Mam nadzieję, że wspomnisz moje, a zapewne i szeregu innych osób odwiedzających to miejsce, dowody życzliwości i wsparcia, które nie pozwolą na popadanie w zniechęcenie. A jeżeli faktycznie zamilkniesz na tym miejscu? Hmm. Sam wiesz Pawle, że świat ma „naturę” dynamiczną…
Drogi Pawle. Doskonale rozumiem, jak bardzo musisz być sfrustrowany prozą życia. Tymi problemami, które Cię obecnie zawalają. Wybacz, że nie stać mnie na większą aktywność, aby dawać dowody, że trwam, że chcę trwać obok Ciebie, z Tobą, z Wami. Pamiętaj jednak, proszę, że nieustannie wysyłam dobrą energię w Waszą stronę. Wierzę mocno, że również takie działanie przyczyni się do zaowocowania większego dobra w Twoim życiu, którego w tych dramatycznych realiach nie sposób obecnie dostrzec.
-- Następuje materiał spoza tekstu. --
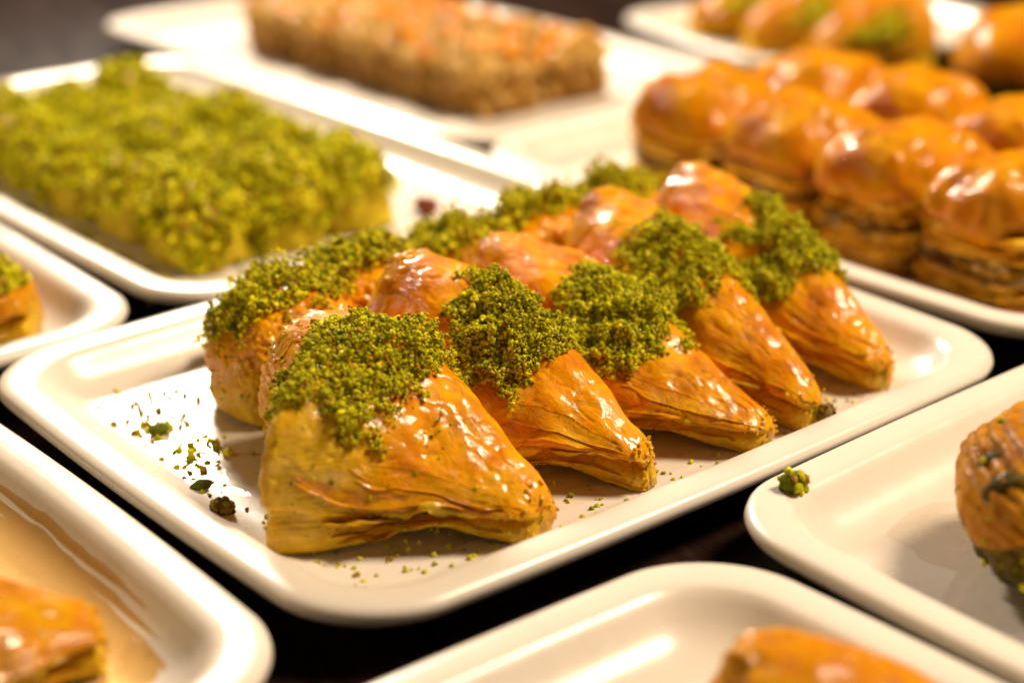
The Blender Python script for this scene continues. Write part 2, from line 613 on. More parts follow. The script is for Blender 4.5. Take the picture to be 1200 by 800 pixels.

Wszystkiego, co dobre. Zbyszek
Drogi Zbyszku
Twoje słowa są balsamem na moją stroskaną duszę. Jestem Ci wdzięczny nie tylko za słowa. W moim życiu dwie “w sumie obce” osoby, Ania i Ty Zbyszku okazały mi bezinteresowność życzliwość i wsparcie. Mniemam, że Bóg to Wam wynagrodzi. A ja ze swej strony mogę tylko dziękować i prosić Stwórcę o Opatrzność na Wasze zgryzoty.